I think this is a fascinating paper. I really like the idea of finding a unifying framework for analyzing the privacy-loss after post-processing, and I think that the fairly long list of running examples throughout the paper suggests how applicable this framework is. The view of post-processing (randomly) as a Markov process is novel (to me at least), the paper is fairly clear (the parts that I found puzzling were mostly regrading background material which I do not know), and I deem this paper to be very significant. I thus advocate acceptance. Minor comments: (1) It would have been helpful had your first example been subsampling, in Section 3, clarifying precisely which of the 4 definitions subsampling satisfies. (#4) (2) Line 139: by \lambda you me \nu, right? (Otherwise the coupling \pi\in{\cal C}(\mu,\nu) is defined in a way independent of \nu...) (3) Line 228: Ito?!? (4) All throughout I thought of K as a computation --- taking x (the output of a DP mechanism) and some \omega (a random string) and producing y. I am still unclear as to whether this interpretation misses something... (5) Section 5, perhaps because it is replete with terminology foreign to me, was hard to follow. In particular, I do not understand WHY / WHEN should one view certain post-processing algorithms as these chain of mechanisms, nor is it clear to me WHY/WHEN would someone choose to use the mechanism of Section 5.1. A motivating example could be useful, if you can think of one.
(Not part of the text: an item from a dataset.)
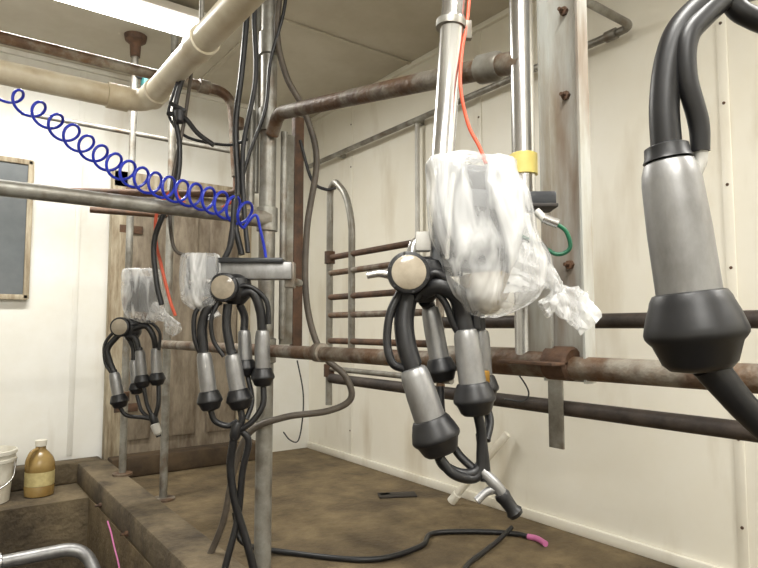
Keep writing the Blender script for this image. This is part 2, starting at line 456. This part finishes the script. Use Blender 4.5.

Afterall -- the way *I* view it (and I could be wrong) --- the goal is not to think of DP-mechanisms as mechanisms for mathematical sake, but rather as DP-mechanisms that ought to be useful for some computational tasks. ----------------------------------------------------------------------------------- Post rebuttal: there have been serious concerns raised by the Senior PC member regarding the applications of the proposed framework. As a result, I too am reducing slightly my score. However, I still am very much fond of the overall approach that unifies several techniques under one framework and see significant merit to this paper. Thus, I still advocate acceptance, and I genuinely believe that NeurIPS should have this paper in its proceedings.

Reviewer 4


		
The main motivation of this work is to provide a general treatment of the privacy amplification properties of post-processing mechanisms. Three unrelated types of such postprocessing mechanisms are considered. 1. One step mixing. Translate closeness properties for postprocessing of individual inputs into amplification. Unfortunately, the authors do not give any examples of how these results could lead to a better analysis. On a technical level these results are fairly standard calculations. 2. The coupling technique. They give a somewhat more general formulation of the technique from [Feldman et al 2018]. It is then shown that the technique can be applied with Laplace noise and also gives better bounds in the smooth and strongly convex case. In this case the iteration is strictly contractive. As far as I can tell both of these applications do not require the more general statement and are straightforward applications of the technique from [Feldman et al, 2018]. The results are stated in the abstract and the intro in a way that suggests that these are applications of the techniques introduced in this work. I find this misleading. 3. Diffusion-based mechanisms. I found the presentation of this section to be unfriendly to those not familiar the relevant concepts from statistical physics. In particular, I could not find a way to convert the description given in this work into actual algorithms. I think it would need significant rewriting to be readable by most privacy researchers. As applications they rederive Gaussian mechanism and another mechanism (referred to as Ornstein-Uhlenbeck) that is not described explicitly. The verbal description of its properties are easy to achieve by postprocessing the Gaussian mechanism. Slight shrinkage is known to reduce l_2 error in high dimensions (Stein's phenomenon) and over bounded domain it is safe to do l_2 projection to the domain (which ensures boundedness of the error). Overall while the work has some nice observations and some of the formalism might end up being useful, the work does not provide any evidence that their results might lead to useful and new privacy analyses.